Task instructions: Your copy should hold exactly the lines from the one containing "Generate a Blender" to the one containing "sc.cycles.use_denoising = True", inclusive, with no pictures.

Supplied material:

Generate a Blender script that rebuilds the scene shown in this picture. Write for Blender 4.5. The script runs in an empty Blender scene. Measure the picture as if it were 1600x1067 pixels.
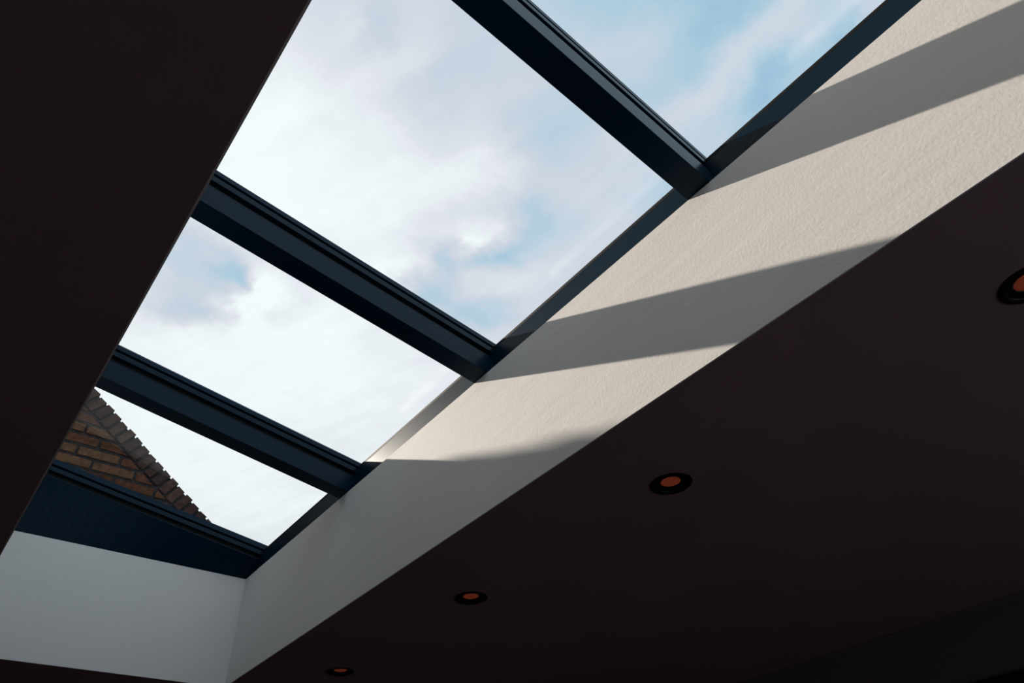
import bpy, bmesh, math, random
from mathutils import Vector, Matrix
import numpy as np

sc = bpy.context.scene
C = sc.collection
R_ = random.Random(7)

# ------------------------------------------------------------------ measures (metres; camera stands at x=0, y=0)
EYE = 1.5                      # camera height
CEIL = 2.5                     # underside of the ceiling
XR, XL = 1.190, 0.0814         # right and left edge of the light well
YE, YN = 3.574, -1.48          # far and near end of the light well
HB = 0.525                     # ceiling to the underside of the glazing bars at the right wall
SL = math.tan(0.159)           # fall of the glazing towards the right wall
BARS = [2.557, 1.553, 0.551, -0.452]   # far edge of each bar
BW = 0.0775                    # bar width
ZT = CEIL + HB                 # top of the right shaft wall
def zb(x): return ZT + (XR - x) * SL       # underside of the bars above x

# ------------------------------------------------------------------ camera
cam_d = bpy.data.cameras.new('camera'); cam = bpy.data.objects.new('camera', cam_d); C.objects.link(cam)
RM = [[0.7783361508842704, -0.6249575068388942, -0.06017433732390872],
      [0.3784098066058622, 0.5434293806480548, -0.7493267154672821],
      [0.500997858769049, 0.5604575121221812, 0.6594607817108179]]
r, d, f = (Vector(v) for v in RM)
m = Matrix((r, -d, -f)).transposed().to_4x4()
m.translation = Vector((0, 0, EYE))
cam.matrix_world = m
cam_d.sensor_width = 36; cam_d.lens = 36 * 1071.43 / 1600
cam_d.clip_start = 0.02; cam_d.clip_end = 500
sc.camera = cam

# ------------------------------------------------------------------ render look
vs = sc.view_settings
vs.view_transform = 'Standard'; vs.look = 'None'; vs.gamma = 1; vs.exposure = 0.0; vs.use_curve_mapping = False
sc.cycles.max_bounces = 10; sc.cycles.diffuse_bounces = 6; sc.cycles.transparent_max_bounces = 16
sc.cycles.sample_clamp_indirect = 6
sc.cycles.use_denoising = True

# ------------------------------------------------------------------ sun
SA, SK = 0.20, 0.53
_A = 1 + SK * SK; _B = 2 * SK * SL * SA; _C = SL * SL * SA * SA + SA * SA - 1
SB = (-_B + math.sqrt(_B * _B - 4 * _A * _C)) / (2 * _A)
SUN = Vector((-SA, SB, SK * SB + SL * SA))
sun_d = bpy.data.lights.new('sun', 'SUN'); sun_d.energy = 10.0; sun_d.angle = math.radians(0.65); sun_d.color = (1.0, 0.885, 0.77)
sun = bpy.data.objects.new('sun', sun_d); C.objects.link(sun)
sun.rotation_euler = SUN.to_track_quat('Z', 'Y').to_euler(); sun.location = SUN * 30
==
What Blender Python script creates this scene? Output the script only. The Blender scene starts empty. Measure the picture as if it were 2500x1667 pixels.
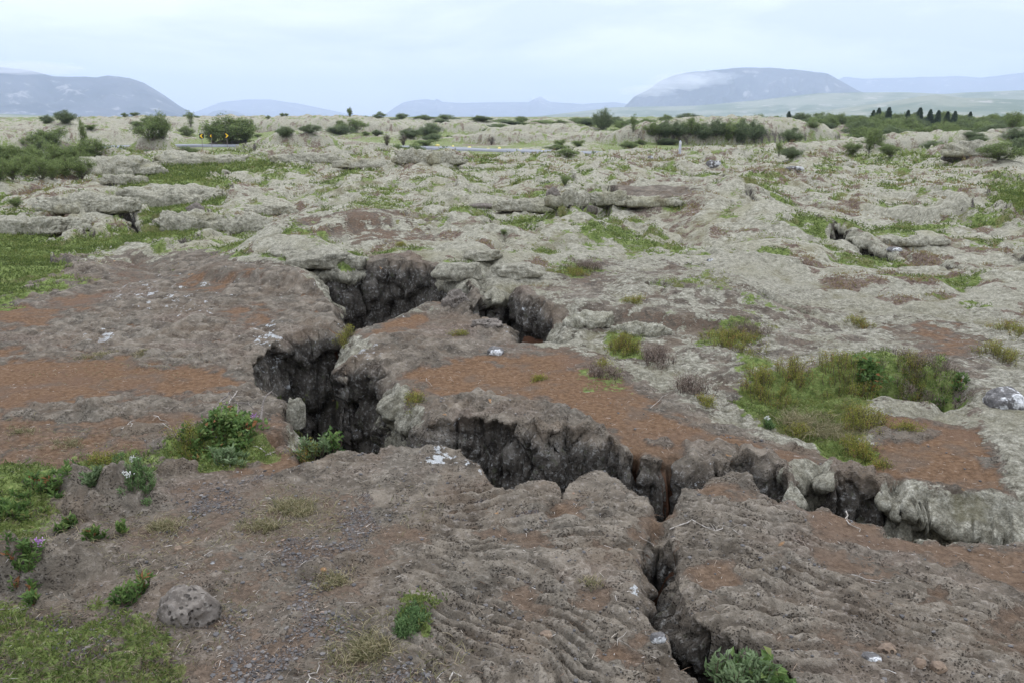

Written solution:
Generate a Blender script that rebuilds the scene shown in this picture. Write for Blender 4.5. The script runs in an empty Blender scene. Measure the picture as if it were 1600x1067 pixels.
import bpy, bmesh, math, random
from mathutils import Vector, Matrix
import numpy as np

sc = bpy.context.scene
C = sc.collection
R_ = random.Random(7)

# ------------------------------------------------------------------ measures (metres; camera stands at x=0, y=0)
EYE = 1.5                      # camera height
CEIL = 2.5                     # underside of the ceiling
XR, XL = 1.190, 0.0814         # right and left edge of the light well
YE, YN = 3.574, -1.48          # far and near end of the light well
HB = 0.525                     # ceiling to the underside of the glazing bars at the right wall
SL = math.tan(0.159)           # fall of the glazing towards the right wall
BARS = [2.557, 1.553, 0.551, -0.452]   # far edge of each bar
BW = 0.0775                    # bar width
ZT = CEIL + HB                 # top of the right shaft wall
def zb(x): return ZT + (XR - x) * SL       # underside of the bars above x

# ------------------------------------------------------------------ camera
cam_d = bpy.data.cameras.new('camera'); cam = bpy.data.objects.new('camera', cam_d); C.objects.link(cam)
RM = [[0.7783361508842704, -0.6249575068388942, -0.06017433732390872],
      [0.3784098066058622, 0.5434293806480548, -0.7493267154672821],
      [0.500997858769049, 0.5604575121221812, 0.6594607817108179]]
r, d, f = (Vector(v) for v in RM)
m = Matrix((r, -d, -f)).transposed().to_4x4()
m.translation = Vector((0, 0, EYE))
cam.matrix_world = m
cam_d.sensor_width = 36; cam_d.lens = 36 * 1071.43 / 1600
cam_d.clip_start = 0.02; cam_d.clip_end = 500
sc.camera = cam

# ------------------------------------------------------------------ render look
vs = sc.view_settings
vs.view_transform = 'Standard'; vs.look = 'None'; vs.gamma = 1; vs.exposure = 0.0; vs.use_curve_mapping = False
sc.cycles.max_bounces = 10; sc.cycles.diffuse_bounces = 6; sc.cycles.transparent_max_bounces = 16
sc.cycles.sample_clamp_indirect = 6
sc.cycles.use_denoising = True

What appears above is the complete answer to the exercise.